Steve Sun

Breaking In

中文

The other day I bought a road bike. The shop owner said a new bicycle needs to be ridden for a while — it has to be broken in slowly.

I don’t know whether the “breaking in” he meant was the rider adapting to the bike, or the bike adapting to the rider. Maybe both.

It reminded me of this passage from a book:

I have always spoken of everything mechanical in a highly rational way, because a machine is parts, is relations, is analysis, is combination, is understanding how things work. But it is never really here. It is always elsewhere, and we think that elsewhere is here, when in fact it is thousands of miles away. That is the nature of a machine. — Zen and the Art of Motorcycle Maintenance

When a rider mounts an unfamiliar bike, the bicycle’s mechanical structure is also slowly adapting to the rider: the tightness of the bolts, the meshing of the gears, the lubrication of the pivots — all those countless “parameters” of the bicycle are reshaped together with the rider. The more you ride, the better the bike fits you. At the same time, the rider’s bones and muscles are slowly adapting to the bike.

That, I think, is what we call breaking in.

A few months ago DHH started a project where he hacked together an open-source tool that turns a Linux box into a keyboard-shortcut-heavy, productivity-maxed programming environment with a single command. Some programmers abroad criticized him, saying he was just packaging his own habits as an open-source project and making everyone learn them. But DHH calls this design philosophy “Omakase” (お任せ) — “I’ll leave it to you” — a Japanese restaurant tradition where the diner hands the choice entirely to the chef. I call it a chef-grade ready meal.

Starting from zero and tuning everything yourself is too high a barrier for most people. So perhaps following an expert’s lead and gradually breaking in something of your own is not such a bad path.

DHH is not only the author of the well-known open-source framework Ruby on Rails, he is also a writer and a race-car driver. Maybe, as someone with multiple identities, he has a desire to control his tools and environment — or, rather, a desire to coexist with them.

To coexist with something, it first has to be complex enough. It has to require you to understand it, to feel it. If something is simple, it has too few “parameters” to be fitted to you; you can only be stupidly fitted to it, adapting to it.

To bring something to the state you want, you have to go through a long journey called breaking in.
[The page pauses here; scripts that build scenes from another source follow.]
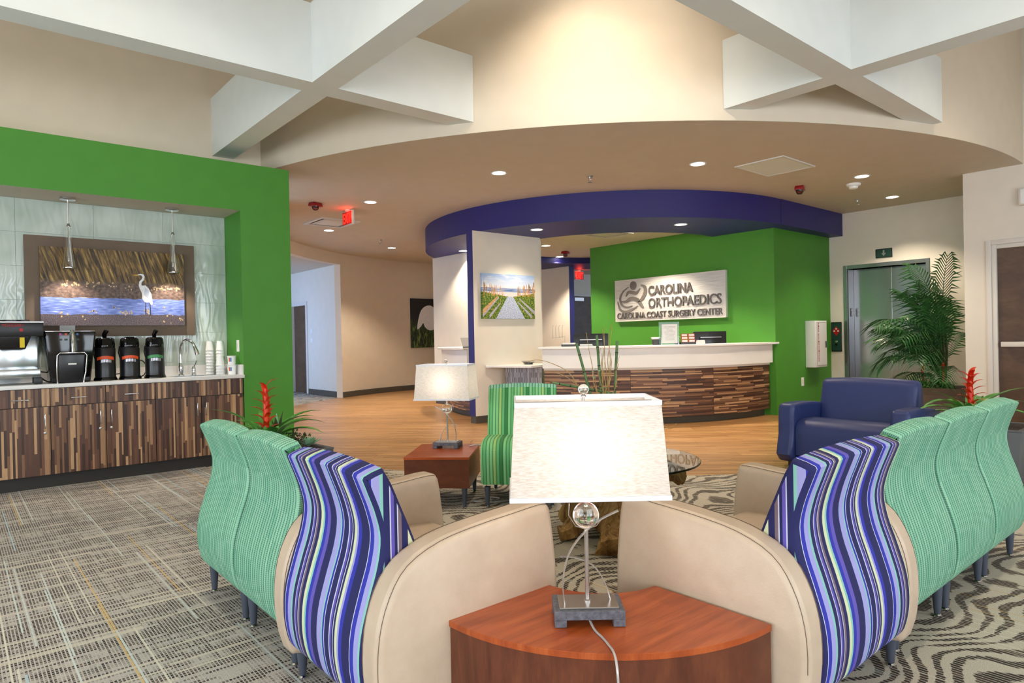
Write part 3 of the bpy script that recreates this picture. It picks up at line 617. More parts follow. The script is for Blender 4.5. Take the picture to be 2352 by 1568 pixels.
def exit_sign(x, y, z, rz, label):
    t = T('exit_sign', label, 'exit sign', (x, y, z), rz, 'lit exit signs'); box('housing', -.15, .15, -.02, .02, -.225, -.02, 'frame_white', t, bevel=.006); MB().lathe([(.05, 0), (.05, -.02)], 16).build('canopy', 'frame_white', t)
    box('face', -.138, .138, -.0235, -.0205, -.212, -.034, 'red_paint', t); text('lettering', 'EXIT', 'exit_red', t, 0, -.0236, -.195, .145, .235, 'CENTER', .002, .02)
    light('POINT', 'exit_glow', (x-.07*math.cos(0), y-.1, z-.1), .8, (1, .08, .04), shadow_soft_size=.05)
exit_sign(4.42, 8.78, ZS, R(-90), 'lit red exit sign on hall ceiling by the vent'); exit_sign(11.1, 10.62, ZB, R(0), 'lit red exit sign half hidden behind the green wall')
# ------------------------------------------------------------------ seating
REAR = [(.025, .13), (-.005, .17), (-.022, .26), (-.016, .36), (.012, .46), (.042, .55), (.054, .63), (.040, .70), (.016, .765), (0, .806)]
rear = [tuple(p) for p in catmull(REAR, 4)]
FRONT = [(.062, .832), (.09, .785), (.118, .72), (.152, .64), (.182, .56), (.205, .48), (.222, .40)]
front = [tuple(p) for p in catmull(FRONT, 3)]
BACKP = rear+[(.004, .814), (.03, .824)]+front+[(.225, .13)]
SEATP = [(.20, .17), (.20, .46), (.30, .472), (.50, .476), (.58, .468), (.625, .445), (.648, .40), (.652, .33), (.64, .22), (.625, .165)]
def legs(t, xs, ys, z1=.145):
    for x in xs:
        for y in ys:
            l = MB().lathe([(.0125, .012), (.023, z1)], 14, x, y).build('leg', 'leg_grey', t, smooth=40)
            MB().lathe([(.016, 0), (.016, .006), (.008, .014)], 12, x, y).build('glide', 'chrome', l, smooth=40)
def green_chair(label, loc, rz, W):
    t = T('side_chair', label, 'chair', loc, rz, 'green upholstered side chairs'); nr = len(rear)
    b = extr('backrest', BACKP, .006, W-.006, ['green_fabric', 'mint_fabric'], t, .014, 8, .014, lambda f, a, b_: 1 if f*len(BACKP) < nr+3.5 else 0)
    extr('seat', SEATP, .004, W-.004, 'green_fabric', t, .02, 6); legs(t, (.045, W-.045), (.045, .585)); return t
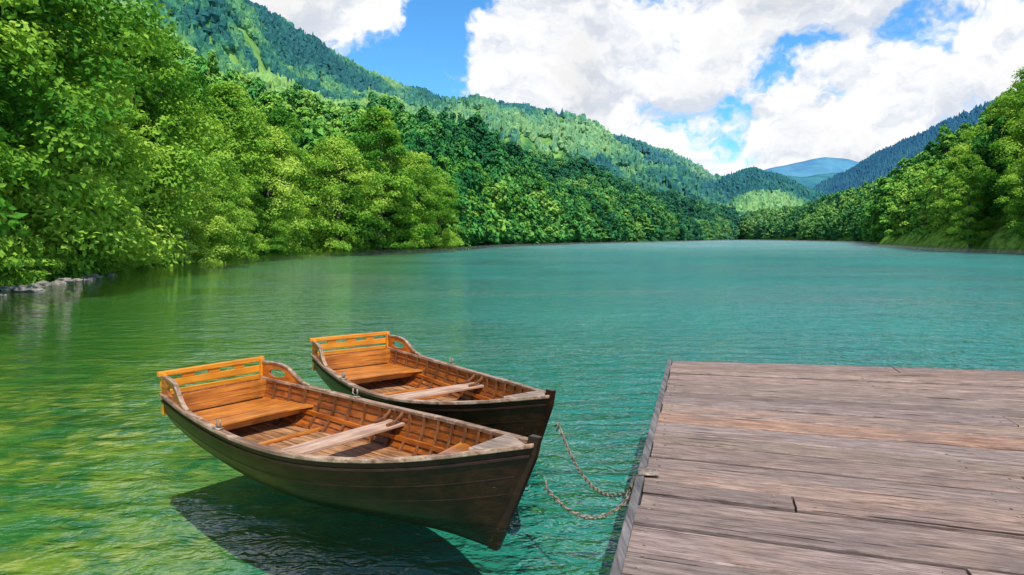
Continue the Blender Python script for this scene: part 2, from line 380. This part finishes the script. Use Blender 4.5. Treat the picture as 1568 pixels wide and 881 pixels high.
for i in range(26):
    t=i/25; x=-19.6-4.6*t+rng.uniform(-.6,.6); y=25+15*t+rng.uniform(-.8,.8)
    rock(x,y,rng.uniform(-.12,.08),rng.uniform(.12,.40),i+1)
# ---------------------------------------------------------------- water and lake bed
m,nt=new_mat('lake_water'); g=G(nt); pos=g.n('ShaderNodeNewGeometry').outputs['Position']
sx=g.n('ShaderNodeSeparateXYZ',{0:pos})
w1=g.noise(g.scale(pos,(1,1.6,1)),2.6,3,.62,.5)
w2=g.noise(g.scale(pos,(1,1.4,1)),9,2,.6,.2)
w3=g.noise(g.scale(pos,(1,2.4,1)),.6,2,.6)
bk=g.math('ADD',sx.outputs[0],g.math('MULTIPLY',sx.outputs[1],.22))
calm=g.mr(g.math('ADD',bk,g.math('MULTIPLY',g.noise(pos,.12,2),5)),-3,8,.20,1)
gust=g.mr(g.noise(g.scale(pos,(.6,1.6,1)),.05,3,.6),.35,.62,.6,1.5)
hh=g.math('ADD',g.math('ADD',g.math('MULTIPLY',w1,.19),g.math('MULTIPLY',w2,.035)),g.math('MULTIPLY',w3,.30))
amp=g.math('MULTIPLY',g.math('MULTIPLY',calm,gust),g.mr(sx.outputs[1],8,60,1,2.6))
bp=g.n('ShaderNodeBump',{'Height':hh,'Strength':1.0,'Distance':amp}).outputs[0]
far=g.mr(sx.outputs[1],30,200,0,1)
ro=g.math('ADD',.03,g.math('MULTIPLY',g.math('MULTIPLY',far,calm),.22))
fr=g.n('ShaderNodeFresnel',{'IOR':1.33,'Normal':bp}).outputs[0]
gl=g.n('ShaderNodeBsdfGlossy',{'Color':(1,1,1,1),'Roughness':ro,'Normal':bp}).outputs[0]
tr=g.n('ShaderNodeBsdfTransparent',{0:(.95,.99,.97,1)}).outputs[0]
out(g,g.n('ShaderNodeMixShader',{0:g.math('MINIMUM',g.math('MULTIPLY',fr,1.7),.85),1:tr,2:gl}).outputs[0]); WAT=m
B=9000
mk('lake_water',[(-B,-B,0),(B,-B,0),(B,B,0),(-B,B,0)],[(0,1,2,3)],WAT)
m,nt=new_mat('lake_bed'); g=G(nt); pos=g.n('ShaderNodeNewGeometry').outputs['Position']
sx=g.n('ShaderNodeSeparateXYZ',{0:pos})
n=g.noise(pos,1.5,6,.7,.3); nb=g.noise(pos,.25,3,.5); nl=g.noise(pos,.5,4,.6)
vor=g.n('ShaderNodeTexVoronoi',{'Vector':g.vm('ADD',pos,g.scale(g.noise(pos,2,3,.6,0,1),(.7,.7,0))),'Scale':2.6}).outputs['Distance']
deep=g.mix(g.mr(g.noise(g.scale(pos,(1,.5,1)),.06,3),.3,.7),(.012,.20,.155),(.028,.27,.225))
deep=g.mix(g.mr(sx.outputs[0],-2,12,0,.75),deep,(.055,.31,.29))
shal=g.mix(g.mr(n,.40,.60),(.018,.12,.03),(.20,.28,.035))
shal=g.mix(g.math('MULTIPLY',g.mr(vor,.12,.5,1,0),g.mr(nl,.42,.58,0,.8)),shal,(.40,.41,.085))
e=g.math('ADD',g.math('ADD',sx.outputs[0],g.math('MULTIPLY',sx.outputs[1],.12)),g.math('MULTIPLY',nb,4))
mid=(.035,.18,.04)
c=g.mix(g.mr(e,-4,6,1,0),deep,mid)
yy=g.mr(sx.outputs[1],8,24,1,.2)
c=g.mix(g.math('MULTIPLY',g.math('MULTIPLY',g.mr(e,-3,2.6,1,0),yy),g.mr(nl,.30,.50,.3,1)),c,shal)
out(g,g.n('ShaderNodeBsdfDiffuse',{0:c}).outputs[0]); BED=m
mk('lake_bed',[(-B,-B,-.95),(B,-B,-.95),(B,B,-.95),(-B,B,-.95)],[(0,1,2,3)],BED)
# ---------------------------------------------------------------- wood materials
def wood(name,a,b,axis='x',rough=.4,stretch=14,scale=3,dark=.5,coat=0,wear=None,bump=.2,spec=.5):
    m,nt=new_mat(name); g=G(nt); p=g.n('ShaderNodeTexCoord').outputs['Object']
    sc={'x':(1/stretch*4,4,4),'y':(4,1/stretch*4,4),'z':(4,4,4/stretch)}[axis]
    q=g.scale(p,sc); nz=g.noise(q,scale*2,7,.65,.6); big=g.noise(p,3.5,3,.5)
    c=g.mix(g.mr(nz,.33,.68),a,b)
    c=g.mix(g.mr(big,.4,.7,0,dark),c,tuple(x*.45 for x in a))
    if wear: c=g.mix(g.mr(g.noise(p,6,6,.7),.5,.64,0,.8),c,wear)
    bp=g.n('ShaderNodeBump',{'Height':nz,'Strength':bump,'Distance':.01}).outputs[0]
    out(g,g.n('ShaderNodeBsdfPrincipled',{'Base Color':c,'Roughness':rough,'Coat Weight':coat,'Coat Roughness':.2,'Normal':bp,'Specular IOR Level':spec}).outputs[0]); return m
W_ORX=wood('varnished_wood_x',(.34,.070,.008),(.64,.19,.020),'x',.35,coat=.4,bump=.3)
W_ORY=wood('varnished_wood_y',(.38,.105,.014),(.70,.26,.040),'y',.35,coat=.4,bump=.35)
W_RAIL=wood('varnished_rail',(.64,.19,.007),(.86,.34,.022),'y',.35,coat=.4,dark=.3)
W_HULLIN=wood('hull_planking',(.19,.040,.005),(.48,.125,.013),'x',.4,coat=.3,dark=.6,bump=.3)
W_RIB=wood('rib_wood',(.11,.032,.008),(.28,.10,.026),'z',.5)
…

Along the way, you see scenery different from what you expected, and the original goal becomes less important. Endless possibilities wait ahead.

That is the ideal state. Stop obsessing over perfection — perfection is a balance, and the journey itself is the destination.

Friends, train your endurance like a rider and keep breaking in everything around you, because breaking in is the whole meaning of life.